Size Matters: Large Graph Generation with HiGGs

arXiv:2306.11412v23 citationsh-index: 16
Originality Incremental advance
AI Analysis

This addresses the need for scalable graph generation in domains like social networks and drug discovery, offering a significant but incremental improvement over existing methods.

The paper tackles the problem of generating large graphs with realistic local structures, which is limited by high memory costs of GNNs and poor complexity of rule-based methods, and proposes HIGGS, a hierarchical framework that extends GNN scale quadratically to produce graphs with tens of thousands of nodes, showing more realistic local structures than rule-based models.

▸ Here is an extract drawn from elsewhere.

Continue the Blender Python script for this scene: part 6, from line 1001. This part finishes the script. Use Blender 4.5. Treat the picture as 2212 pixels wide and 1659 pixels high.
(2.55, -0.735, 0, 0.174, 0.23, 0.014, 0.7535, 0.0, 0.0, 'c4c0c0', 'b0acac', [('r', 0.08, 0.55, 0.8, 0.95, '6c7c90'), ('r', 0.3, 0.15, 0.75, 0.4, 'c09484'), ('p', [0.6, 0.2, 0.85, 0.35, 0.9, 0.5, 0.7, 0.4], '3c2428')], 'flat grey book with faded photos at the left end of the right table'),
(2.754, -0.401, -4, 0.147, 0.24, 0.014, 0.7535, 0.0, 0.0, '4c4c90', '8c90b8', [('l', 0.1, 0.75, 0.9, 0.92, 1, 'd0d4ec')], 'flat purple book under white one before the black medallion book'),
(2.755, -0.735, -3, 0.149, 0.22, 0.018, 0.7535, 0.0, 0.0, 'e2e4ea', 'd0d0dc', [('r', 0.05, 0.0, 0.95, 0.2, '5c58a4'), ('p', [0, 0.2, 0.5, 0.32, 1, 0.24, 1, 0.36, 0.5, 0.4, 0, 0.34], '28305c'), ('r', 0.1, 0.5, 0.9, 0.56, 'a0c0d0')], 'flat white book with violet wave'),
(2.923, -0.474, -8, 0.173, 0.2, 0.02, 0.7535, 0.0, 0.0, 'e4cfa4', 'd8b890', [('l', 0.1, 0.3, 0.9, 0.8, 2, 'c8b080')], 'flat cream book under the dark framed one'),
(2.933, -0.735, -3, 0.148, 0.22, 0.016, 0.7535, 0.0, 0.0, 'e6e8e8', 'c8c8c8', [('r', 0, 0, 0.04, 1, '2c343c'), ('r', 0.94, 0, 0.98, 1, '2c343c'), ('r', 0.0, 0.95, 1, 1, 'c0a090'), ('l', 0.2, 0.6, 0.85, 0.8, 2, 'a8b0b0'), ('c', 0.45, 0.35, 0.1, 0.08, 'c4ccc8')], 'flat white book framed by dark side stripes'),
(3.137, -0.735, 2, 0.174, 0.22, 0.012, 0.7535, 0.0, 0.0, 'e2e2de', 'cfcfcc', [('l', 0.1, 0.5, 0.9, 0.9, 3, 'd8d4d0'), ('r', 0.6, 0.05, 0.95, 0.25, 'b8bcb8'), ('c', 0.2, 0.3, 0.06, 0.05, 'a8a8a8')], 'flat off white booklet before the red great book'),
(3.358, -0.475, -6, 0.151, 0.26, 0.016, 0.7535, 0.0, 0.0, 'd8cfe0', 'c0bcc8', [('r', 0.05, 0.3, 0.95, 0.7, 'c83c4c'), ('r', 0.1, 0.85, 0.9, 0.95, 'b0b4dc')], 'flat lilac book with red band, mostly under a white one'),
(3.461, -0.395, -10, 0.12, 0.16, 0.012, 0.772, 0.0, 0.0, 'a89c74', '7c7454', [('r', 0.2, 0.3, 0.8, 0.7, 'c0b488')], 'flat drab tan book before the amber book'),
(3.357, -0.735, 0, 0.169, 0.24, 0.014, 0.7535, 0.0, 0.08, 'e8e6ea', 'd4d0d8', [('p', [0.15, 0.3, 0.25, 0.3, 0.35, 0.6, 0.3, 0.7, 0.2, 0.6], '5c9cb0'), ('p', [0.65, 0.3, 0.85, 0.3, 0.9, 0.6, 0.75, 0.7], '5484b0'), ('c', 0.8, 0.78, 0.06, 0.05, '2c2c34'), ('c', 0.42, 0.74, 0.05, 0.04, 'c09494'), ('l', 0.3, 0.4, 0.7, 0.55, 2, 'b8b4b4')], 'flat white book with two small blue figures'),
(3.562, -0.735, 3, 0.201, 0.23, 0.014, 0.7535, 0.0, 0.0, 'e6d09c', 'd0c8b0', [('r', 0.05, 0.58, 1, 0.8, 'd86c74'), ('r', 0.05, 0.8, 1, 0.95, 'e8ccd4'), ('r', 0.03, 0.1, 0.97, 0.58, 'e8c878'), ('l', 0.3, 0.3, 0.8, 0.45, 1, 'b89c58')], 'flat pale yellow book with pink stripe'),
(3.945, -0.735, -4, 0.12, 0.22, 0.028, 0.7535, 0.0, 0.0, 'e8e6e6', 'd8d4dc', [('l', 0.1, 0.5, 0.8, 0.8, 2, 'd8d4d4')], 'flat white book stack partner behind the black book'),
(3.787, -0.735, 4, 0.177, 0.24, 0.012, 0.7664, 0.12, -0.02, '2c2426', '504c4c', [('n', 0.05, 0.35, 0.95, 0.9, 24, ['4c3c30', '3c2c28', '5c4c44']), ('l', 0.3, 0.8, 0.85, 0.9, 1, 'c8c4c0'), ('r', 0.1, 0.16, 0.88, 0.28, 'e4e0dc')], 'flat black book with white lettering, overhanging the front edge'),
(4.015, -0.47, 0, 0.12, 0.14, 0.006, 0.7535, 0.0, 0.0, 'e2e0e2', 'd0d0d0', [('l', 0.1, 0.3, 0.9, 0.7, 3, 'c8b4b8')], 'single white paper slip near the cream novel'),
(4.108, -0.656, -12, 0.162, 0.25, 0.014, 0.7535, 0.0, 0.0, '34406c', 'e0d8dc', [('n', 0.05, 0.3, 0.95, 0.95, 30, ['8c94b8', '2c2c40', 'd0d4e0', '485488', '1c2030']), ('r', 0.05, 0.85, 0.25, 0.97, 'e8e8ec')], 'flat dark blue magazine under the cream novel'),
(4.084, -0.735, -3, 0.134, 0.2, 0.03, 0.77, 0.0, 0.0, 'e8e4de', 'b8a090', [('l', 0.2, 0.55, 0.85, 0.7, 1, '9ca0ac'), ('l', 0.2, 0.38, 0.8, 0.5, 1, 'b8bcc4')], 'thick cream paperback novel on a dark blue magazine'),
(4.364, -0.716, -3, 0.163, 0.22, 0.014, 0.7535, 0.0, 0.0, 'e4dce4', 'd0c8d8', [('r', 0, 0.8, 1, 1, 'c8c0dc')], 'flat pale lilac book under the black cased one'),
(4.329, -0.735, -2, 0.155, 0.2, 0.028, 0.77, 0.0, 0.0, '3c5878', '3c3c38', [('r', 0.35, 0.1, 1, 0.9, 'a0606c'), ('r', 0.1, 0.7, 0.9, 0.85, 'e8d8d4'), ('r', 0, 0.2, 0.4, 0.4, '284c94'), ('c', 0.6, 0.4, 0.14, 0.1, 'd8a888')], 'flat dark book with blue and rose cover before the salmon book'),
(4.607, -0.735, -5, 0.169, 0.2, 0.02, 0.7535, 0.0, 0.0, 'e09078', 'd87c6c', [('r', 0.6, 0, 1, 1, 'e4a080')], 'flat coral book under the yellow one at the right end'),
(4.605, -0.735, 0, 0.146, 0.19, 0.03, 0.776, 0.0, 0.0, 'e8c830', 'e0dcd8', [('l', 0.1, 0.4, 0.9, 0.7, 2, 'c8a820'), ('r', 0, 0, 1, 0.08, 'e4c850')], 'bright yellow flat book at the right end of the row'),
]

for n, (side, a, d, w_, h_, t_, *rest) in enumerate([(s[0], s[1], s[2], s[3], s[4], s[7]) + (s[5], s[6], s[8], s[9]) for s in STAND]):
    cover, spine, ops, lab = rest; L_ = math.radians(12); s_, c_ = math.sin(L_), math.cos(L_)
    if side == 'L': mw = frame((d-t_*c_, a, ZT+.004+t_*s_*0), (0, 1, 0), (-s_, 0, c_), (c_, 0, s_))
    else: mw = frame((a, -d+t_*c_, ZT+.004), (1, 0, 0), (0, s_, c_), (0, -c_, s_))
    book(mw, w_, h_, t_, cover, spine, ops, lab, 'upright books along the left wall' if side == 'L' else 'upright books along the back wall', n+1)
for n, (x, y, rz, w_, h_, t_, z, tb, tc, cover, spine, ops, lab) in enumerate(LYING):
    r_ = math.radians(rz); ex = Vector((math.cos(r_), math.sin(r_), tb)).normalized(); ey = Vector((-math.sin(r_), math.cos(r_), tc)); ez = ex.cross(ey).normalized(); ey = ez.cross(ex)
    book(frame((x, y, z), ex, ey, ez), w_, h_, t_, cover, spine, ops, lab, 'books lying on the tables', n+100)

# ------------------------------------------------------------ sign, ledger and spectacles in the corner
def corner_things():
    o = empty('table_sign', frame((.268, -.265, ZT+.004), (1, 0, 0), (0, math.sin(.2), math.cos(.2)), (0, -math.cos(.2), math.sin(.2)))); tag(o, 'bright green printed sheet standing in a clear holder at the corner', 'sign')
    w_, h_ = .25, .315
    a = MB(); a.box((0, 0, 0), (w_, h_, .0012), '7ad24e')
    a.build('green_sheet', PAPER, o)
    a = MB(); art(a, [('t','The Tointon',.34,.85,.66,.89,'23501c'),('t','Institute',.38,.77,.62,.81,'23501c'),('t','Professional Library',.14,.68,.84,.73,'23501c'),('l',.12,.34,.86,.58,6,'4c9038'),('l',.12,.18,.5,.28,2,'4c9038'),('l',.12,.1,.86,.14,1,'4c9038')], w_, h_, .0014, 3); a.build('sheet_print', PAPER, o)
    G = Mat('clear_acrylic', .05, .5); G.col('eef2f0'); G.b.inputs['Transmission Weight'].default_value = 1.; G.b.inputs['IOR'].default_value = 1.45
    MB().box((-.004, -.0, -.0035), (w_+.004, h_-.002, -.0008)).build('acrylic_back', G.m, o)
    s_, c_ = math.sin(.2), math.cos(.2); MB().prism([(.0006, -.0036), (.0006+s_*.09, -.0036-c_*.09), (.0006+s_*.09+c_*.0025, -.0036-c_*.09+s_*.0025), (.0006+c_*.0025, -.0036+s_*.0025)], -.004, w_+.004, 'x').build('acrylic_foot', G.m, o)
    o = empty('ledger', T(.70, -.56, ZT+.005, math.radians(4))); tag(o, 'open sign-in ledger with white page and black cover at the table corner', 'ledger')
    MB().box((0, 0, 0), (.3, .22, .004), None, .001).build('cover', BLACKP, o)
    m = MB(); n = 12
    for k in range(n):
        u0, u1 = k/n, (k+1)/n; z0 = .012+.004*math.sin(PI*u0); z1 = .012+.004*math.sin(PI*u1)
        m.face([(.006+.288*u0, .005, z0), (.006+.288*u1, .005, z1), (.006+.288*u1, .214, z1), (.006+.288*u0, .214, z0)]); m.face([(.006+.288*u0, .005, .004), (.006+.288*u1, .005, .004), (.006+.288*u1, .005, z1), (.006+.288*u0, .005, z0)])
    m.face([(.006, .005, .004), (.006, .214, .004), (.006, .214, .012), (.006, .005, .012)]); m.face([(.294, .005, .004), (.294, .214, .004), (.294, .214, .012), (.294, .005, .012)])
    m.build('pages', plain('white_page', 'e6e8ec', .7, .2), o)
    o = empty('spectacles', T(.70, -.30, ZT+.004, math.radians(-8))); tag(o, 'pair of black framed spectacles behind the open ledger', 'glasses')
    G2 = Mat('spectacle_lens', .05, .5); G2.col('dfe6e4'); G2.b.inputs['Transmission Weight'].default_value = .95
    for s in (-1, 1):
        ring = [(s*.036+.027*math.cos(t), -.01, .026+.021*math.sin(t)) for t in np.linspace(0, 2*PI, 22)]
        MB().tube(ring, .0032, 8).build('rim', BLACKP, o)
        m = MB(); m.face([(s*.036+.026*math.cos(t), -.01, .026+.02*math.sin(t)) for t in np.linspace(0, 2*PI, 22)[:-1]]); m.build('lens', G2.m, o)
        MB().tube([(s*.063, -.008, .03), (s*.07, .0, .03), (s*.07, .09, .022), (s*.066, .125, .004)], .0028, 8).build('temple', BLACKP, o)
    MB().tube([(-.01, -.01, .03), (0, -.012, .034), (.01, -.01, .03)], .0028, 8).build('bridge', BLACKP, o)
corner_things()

Large graphs are present in a variety of domains, including social networks, civil infrastructure, and the physical sciences to name a few. Graph generation is similarly widespread, with applications in drug discovery, network analysis and synthetic datasets among others. While GNN (Graph Neural Network) models have been applied in these domains their high in-memory costs restrict them to small graphs. Conversely less costly rule-based methods struggle to reproduce complex structures. We propose HIGGS (Hierarchical Generation of Graphs) as a model-agnostic framework of producing large graphs with realistic local structures. HIGGS uses GNN models with conditional generation capabilities to sample graphs in hierarchies of resolution. As a result HIGGS has the capacity to extend the scale of generated graphs from a given GNN model by quadratic order. As a demonstration we implement HIGGS using DiGress, a recent graph-diffusion model, including a novel edge-predictive-diffusion variant edge-DiGress. We use this implementation to generate categorically attributed graphs with tens of thousands of nodes. These HIGGS generated graphs are far larger than any previously produced using GNNs. Despite this jump in scale we demonstrate that the graphs produced by HIGGS are, on the local scale, more realistic than those from the rule-based model BTER.